Why is my code not outputting (just) numbers?

Question

exercise prompt for code: Write a program that tells what coins to give for any amount of change from 1 cent to 99 cents. Use coin denominations of 25 cents (quarters), 10 cents (dimes), and 1 cent (pennies). Do not use nickel and half-dollar coins. Your program will use the following function (among others): void compute_coins(int coin_value, int& num, int& amount_left);

#include <iostream>
#include <string>
using namespace std;

void prompt(int *amount_left);
void remaining_change(int *amount_left, int coin_value);
void compute_coins(int coin_value, int *num, int *amount_left);
void output(string coin_name, int *num);



int main() {
    int change = 0, num = 0, amount_left = 0;
    const int quarter = 25, dime = 10, penny = 1;
    string q = "quarter(s)", d = "dime(s)", p = "penny(s)"; 

    prompt(&change);
    compute_coins(quarter, &num, &amount_left);
    remaining_change(&amount_left, quarter);
    output(q, &num);

    compute_coins(dime, &num, &amount_left);
    remaining_change(&amount_left, dime);
    output(d, &num);

    compute_coins(penny, &num, &amount_left);
    output(p, &num);

}

void prompt(int *change)
{
  cout << "How much change is there? ";
  cin >> *change;
  cout << "You entered " << change << endl;
  cout << "That is equal to: ";
}

void remaining_change(int *amount_left, int coin_value)
{
    *amount_left = (*amount_left % coin_value);
}
void compute_coins(int coin_value, int *num, int *amount_left)
{
   *num = *amount_left / coin_value; 
}

void output(string coin_name,int *num)
{
    cout << num << " " << coin_name << ", ";
}

Answer 1

In prompt(), change is a pointer, so in order to output the value that change points to you would need to modify this line:

cout << "You entered " << change << endl;

to:

cout << "You entered " << *change << endl;

Better still, though, you could use a reference rather than a pointer:

void prompt(int &change)
{
    cout << "How much change is there? ";
    cin >> change;
    cout << "You entered " << change << endl;
    cout << "That is equal to: ";
}

and then you would just call this as:

prompt(change);

This is much more idiomatic C++ – the pointer method is more "old skool" C-style programming.
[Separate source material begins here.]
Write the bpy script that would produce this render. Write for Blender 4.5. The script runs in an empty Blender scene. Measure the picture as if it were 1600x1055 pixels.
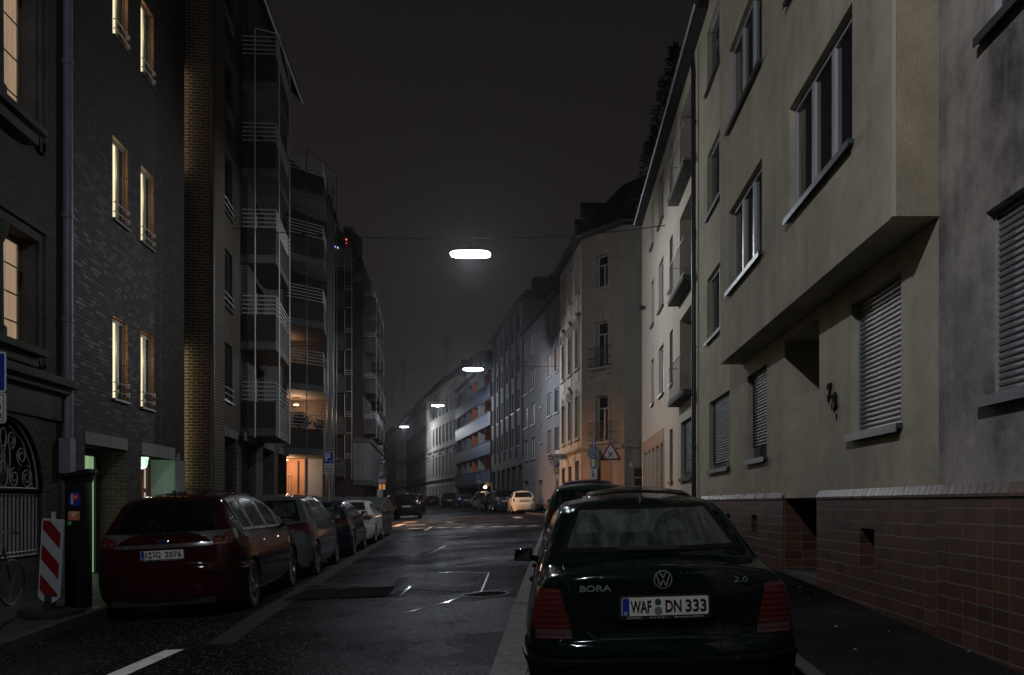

Ditto for the other places where you are printing the pointer itself, e.g. num.

Answer 2

You are outputting the value of the pointers, not the value of the object pointed to.

The simple fix is to dereference the pointers first:

cout << "You entered " << *change << endl;
//                        ^

cout << *num << " " << coin_name << ", ";
//      ^

However, I'd suggest not using pointers for things like this at all. For built-in types you should take a reference when you want to update the variable and a value otherwise.

Personally I wouldn't update those variables from inside the functions either, I'd carry out the necessary input or calculation and return a value to be assigned.